The more I see the news, whether it’s real, #fakenews, #alternativenews, the more I believe that most of us really don’t want new information at all.

I think most of us are full of it. Bias, that is, and it’s called confirmation bias.

We’ve already made up our minds on an issue and we home in on whatever supports our opinions, whether we be right or wrong. We look for what backs us up, because we can’t be wrong. Can we?

We don’t want to listen to anyone who challenges an opinion we already have.

One example of confirmation bias is dealing with teenagers. There’s an age when some teenagers think their parents’ advice is lame at best, or stupid beyond belief, at worst.

Anyone who has parented a teen knows you can suggest a great idea, but because it comes from you, they ignore it. However, if their best friend or another adult of whom they are a fan comes out with the same idea, the teen thinks it’s the best thing they’ve ever heard and should do it right away.

Or, if they ask someone for adviace, they keep asking around until they hear exactly what they want to hear.

Another example is election time. When candidates the debated, I found it amusing to hear reactions from people I knew on both sides. Whoever they were, they believed their candidate had the best “showing” and therefore was truly the best candidate. Same debate!

Confirmation bias goes beyond elections and how teenagers filter information. Confirmation bias pops up in how we do business, how we solve problems, how we make decisions and how we treat other people.

We might hear of what we think is a great idea proposed by an individual or group locally, but as soon as we learn who came up with the idea, it loses its value.

The brain wants to hear what it already believes to be true and magnify that, but discount what goes against those beliefs.

We want to be right about how we see the world, so we shy away from anything that goes against that.

I read an interesting quote about how this bias causes problems.

“If one were to attempt to identify a single problematic aspect of human reasoning that deserves attention above all others, the confirmation bias would have to be among the candidates for consideration. Many have written about this bias, and it appears to be sufficiently strong and pervasive that one is led to wonder whether the bias, by itself, might account for a significant fraction of the disputes, altercations, and misunderstandings that occur among individuals, groups, and nations,”

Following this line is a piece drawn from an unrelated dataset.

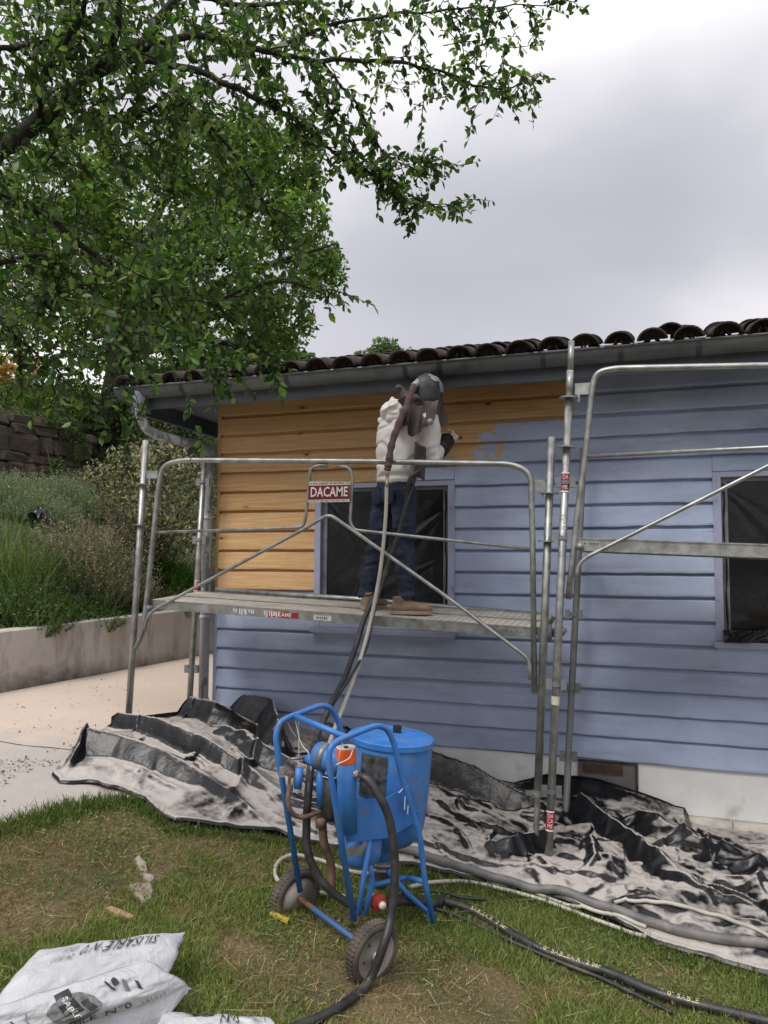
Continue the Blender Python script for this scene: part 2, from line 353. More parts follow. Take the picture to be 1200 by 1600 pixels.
def board(x0, x1, k, zlo=None, zhi=None):
    """a lapped board with a slightly wavy lower edge"""
    z0, z1 = zlo or ZL(k), zhi or ZL(k+1)+.012
    m = max(2, int((x1-x0)/.07)); xs = np.linspace(x0, x1, m)
    w = .0065*(fbm(xs*3, xs*0+k*7.3, 21)-.5)*2+.0050*(vnoise(xs*14, xs*0+k*3.1, 22)-.5); wy = .004*(fbm(xs*3, xs*0+k*5.7, 23)-.5)
    gt = min(z1-.026, z0+.150)
    prof = [(-.001, z1), (-.010, z1), (-.013, gt+.010), (-.037, gt-.012), (-.049, z0+.016), (-.048, z0+.004), (-.043, z0), (-.020, z0+.012), (-.001, z0+.014)]
    v = np.array([[(xx, y+(wy[i] if y < -.02 else 0), zz+(w[i] if zz < z0+.05 else 0)) for y, zz in prof] for i, xx in enumerate(xs)]).reshape(-1, 3)
    q = len(prof); f = [(i*q+j, i*q+(j+1) % q, (i+1)*q+(j+1) % q, (i+1)*q+j) for i in range(m-1) for j in range(q)]
    f.append(tuple(range(q))); f.append(tuple(range((m-1)*q, m*q))[::-1])
    obj('siding_board', v, f, M['clap'], house, loc=((x0+x1)/2, 0, z0))
WX = [(-2.59, -1.405), (.447, 1.65)]; WZ = (1.245, 2.415); XE = 2.6; XW = -3.50
for k in range(17):
    z0, z1 = ZL(k), ZL(k+1)
    if z1 > WZ[0]+.02 and z0 < WZ[1]-.02:
        spans = [(XW, WX[0][0]), (WX[0][1], WX[1][0]), (WX[1][1], XE)]
    else: spans = [(XW, -.515), (-.513, XE)] if k >= 15 else [(XW, XE)]
    for a, b in spans: board(a, b, k)
    for a, b in WX:
        if z0 < WZ[1]-.02 < WZ[1]+.02 < z1: board(a+.002, b-.002, k, WZ[1]+.004)
        if z0 < WZ[0]-.02 < WZ[0]+.02 < z1: board(a+.002, b-.002, k, None, WZ[0]-.05)
# core behind the boards (front left open at the windows)
b = MB(); T0 = -.002
def wallrect(x0, x1, z0, z1): b.box((x0, 0, z0), (x1, .14, z1))
wallrect(-3.5, WX[0][0], .36, 3.2); wallrect(WX[0][0], WX[0][1], .36, WZ[0]); wallrect(WX[0][0], WX[0][1], WZ[1], 3.2)
wallrect(WX[0][1], WX[1][0], .36, 3.2); wallrect(WX[1][0], WX[1][1], .36, WZ[0]); wallrect(WX[1][0], WX[1][1], WZ[1], 3.2); wallrect(WX[1][1], XE, .36, 3.2)
b.box((-3.5, .141, .36), (-3.36, 7, 3.2)); b.build('wall', M['fascia'], house)
MB().box((-3.535, -.040, .36), (XW-.002, .10, 3.2)).build('corner_board', M['clap'], house)
MB().box((-3.52, -.02, -.6), (XE, .2, .362)).build('plinth', M['plinth'], house)
# stone ledge at the foot of the plinth
zx = [.24, .52, .80, 1.35, 1.95, XE]
for a, c in zip(zx[:-1], zx[1:]):
    m = MB(); m.tube([(a+.004, -.07, -.005), ((a+c)/2, -.071, -.004), (c-.004, -.07, -.006)], .052, 10, sq=1.0); m.box((a+.004, -.07, -.056), (c-.004, -.021, .04))
    m.build('ledge_stone', M['stone_l'], house, True)
MB().box((.1, -.10, -.5), (XE, -.021, -.062)).build('footing', M['stone_l'], house)
# grille in the plinth
gp0, gp1 = atY(903, 1186, -.02), atY(996, 1246, -.02)
gv = MB().box((gp0[0], -.034, gp1[2]-.02), (gp1[0], -.0205, .358)).build('vent_panel', basic('grey_vent_panel', (.10, .10, .095), (.14, .135, .125), 9, .7), house)
fr = MB(); fr.box((gp1[0]-.012, -.042, gp1[2]-.02), (gp1[0]+.006, -.0205, .359)); fr.box((gp0[0], -.042, .346), (gp1[0]-.012, -.036, .359)); fr.build('vent_frame', M['black_metal'], gv)
q0, q1 = atY(911, 1192, -.036), atY(973, 1213, -.036)
sl_ = MB()
for i in range(5):
    zz = q1[2]+(q0[2]-q1[2])*(i+.3)/5; sl_.box((q0[0], -.043, zz), (q1[0], -.0345, zz+.011))
sl_.build('vent_slats', basic('rusty_grille', (.05, .035, .03), (.09, .055, .04), 40, .8), gv)

# windows, covered with black film
n = NT('black_film'); p = n.pos()
c = n.mix(n.ramp(n.noise(p, 6, 6, .65), .58, .8), (.005, .0055, .007), (.020, .020, .023))
sx = n.n('SeparateXYZ', None, Vector=p); n.bump(n.noise(p, 6, 5, .6, stretch=(1, 1, .8), dist=1.5), .3, .02)
M['film'] = n.done(Base_Color=c, Roughness=.27, Specular_IOR_Level=.42)
M['chalk'] = basic('chalk_smear', (.12, .12, .12), (.2, .2, .2), 50, .9, 0, 0)
for wi, (x0, x1) in enumerate(WX):
    z0, z1 = WZ
    w = MB(); t = .052
    w.box((x0, -.056, z1-t*.7), (x1, .02, z1)); w.box((x0, -.056, z0), (x0+t, .02, z1-t*.7)); w.box((x1-t, -.056, z0), (x1, .02, z1-t*.7)); w.box((x0+t, -.052, z0), (x1-t, .02, z0+.04))
    wf = w.build('window', M['trim'], house, loc=((x0+x1)/2, 0, z0))
    MB().box((x0-.015, -.10, z0-.045), (x1+.015, -.002, z0-.003)).build('sill', M['trim'], wf)
    w = MB(); a, c_ = x0+t, x1-t; e_ = .045
    w.box((a, -.018, z0+.04), (a+e_, .03, z1-t*.7)); w.box((c_-e_, -.018, z0+.04), (c_, .03, z1-t*.7)); w.box((a+e_, -.018, z1-t*.7-.03), (c_-e_, .03, z1-t*.7))
    w.build('frame', basic('zinc_tape_frame', (.10, .105, .115), (.20, .205, .22), 9, .45, .1, .2) if wi == 0 else bpy.data.materials['zinc_tape_frame'], wf)
    # the film: taut with diagonal creases
    nu, nv = 90, 90; u, v_ = np.meshgrid(np.linspace(0, 1, nu), np.linspace(0, 1, nv), indexing='ij')
    xx = a+.004+(c_-a-.008)*u; zz = z0+.042+(z1-t*.7-z0-.046)*v_
    edge_ = np.minimum(np.minimum(u, 1-u), np.minimum(v_, 1-v_)); k_ = np.clip(edge_*8, 0, 1)
    yy = -.010+.0*u
    for (cx, cz, an, am, fr_) in ((1.0, .85, -2.45, .012, 14), (1.0, .5, -2.7, .007, 22), (0, .95, -.8, .008, 16), (.9, 0, 2.2, .008, 18), (.2, 0, 1.2, .006, 22)):
        du, dv = u-cx, v_-cz; th = np.arctan2(dv, du)-an; th = (th+pi) % (2*pi)-pi; rr = np.hypot(du, dv)
        yy = yy-1.1*am*np.exp(-(th*fr_/3)**2)*np.exp(-rr*1.2)*np.clip(rr*6, 0, 1)*np.cos(th*fr_)
    yy = yy-.008*(np.abs(2*fbm(u*3+wi*9, v_*3, 31)-1))*k_-.012*np.sin(u*6+v_*2)*k_*.4
    obj('plastic_sheet', np.stack([xx, yy, zz], -1).reshape(-1, 3), grid_faces(nu, nv), M['film'], wf, True)
    nu, nv = 60, 10; u, v_ = np.meshgrid(np.linspace(0, 1, nu), np.linspace(0, 1, nv), indexing='ij')
    if wi: obj('film_flap', np.stack([a-.01+(c_-a)*u, -.060-.05*v_*(1+.6*np.sin(u*17))-.012*np.sin(u*40+v_*4), z0+.075-.085*v_+.02*vnoise(u*12, v_*2, 33)], -1).reshape(-1, 3), grid_faces(nu, nv), M['film'], wf, True)
    tp = MB()   # loose film tape folded over the right jamb
    xs_ = c_-e_*.5 if wi == 0 else a+e_*.5
    zz = np.linspace(z0+.06, z1-.08, 40); L_ = []
    for i, q in enumerate(zz): L_.append((xs_+.012*(vnoise(q*9, 1., 4)-.5), -.022-.008*vnoise(q*16, 2., 5), q))
    tp.tube(L_, [.006+.010*vnoise(q*13, 3., 6) for q in zz], 6, sq=.5); tp.build('tape', M['film'], wf, True)

# eaves: fascia, soffit, gutter
GX0, GX1 = -4.12, XE
MB().box((-4.06, -.53, 3.035), (GX1, -.50, 3.20)).build('fascia', M['fascia'], house)
MB().box((-4.06, -.499, 3.16), (GX1, 0.2, 3.18)).box((-4.06, .2, 3.16), (-3.51, 7, 3.18)).build('soffit', M['fascia'], house)
MB().box((-4.10, -.499, 3.02), (-4.062, 7, 3.24)).build('barge_board', M['fascia'], house)
R = .080; yc, zc = -.615, 3.185
prof = [(yc+R*cos(a), zc+R*sin(a)) for a in np.linspace(pi*2, pi, 15)]
inn = [(yc+(R-.004)*cos(a), zc+(R-.004)*sin(a)) for a in np.linspace(pi, pi*2, 15)]
poly = [(0, y, z) for y, z in prof+inn]
g_ = MB(); g_.prism([(GX0, y, z) for _, y, z in poly], (GX1-GX0, 0, 0))
g_.tube([(GX0, yc-R-.004, zc+.002), (GX1, yc-R-.004, zc+.002)], .0095, 8)
g_.prism([(GX0-.004, y, z) for _, y, z in [(0,)+q for q in prof]], (.004, 0, 0))
M['gutter'] = basic('weathered_zinc', (.095, .105, .112), (.16, .172, .178), 4, .5, .4, .08, 40, dirt=(.06, .062, .062), dirt_amt=(.5, .75), dscale=5, stretch=(.5, 1, 1))
gut = g_.build('gutter', M['gutter'], house)
for px in (1093, 970, 848, 686, 632, 447, 283):
    xj = atY(px, 560, -.69)[0]
    jv = [(xj-.017, yc+(R+.004)*cos(a), zc+(R+.004)*sin(a)) for a in np.linspace(pi*2, pi, 15)]+[(xj-.017, yc+(R+.0005)*cos(a), zc+(R+.0005)*sin(a)) for a in np.linspace(pi, pi*2, 15)]
    MB().prism(jv, (.034, 0, 0)).build('gutter_joint', bpy.data.materials.get('joint') or basic('joint', (.04, .042, .045), (.08, .08, .085), 9, .5, .4), gut)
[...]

said a guy by the name of Raymond S. Nickerson.

Short version: our biases could be the reason that people get into disputes and misunderstandings in the first place.

It is a challenge to turn off that bias filter and truly listen to each other, but it can be done. What problems could we solve, if we were to do that? What if we were willing to listen and maybe even change our minds on an issue?

Or maybe, at least, we wouldn’t agree 100 percent, but there would be a lot less animosity going around.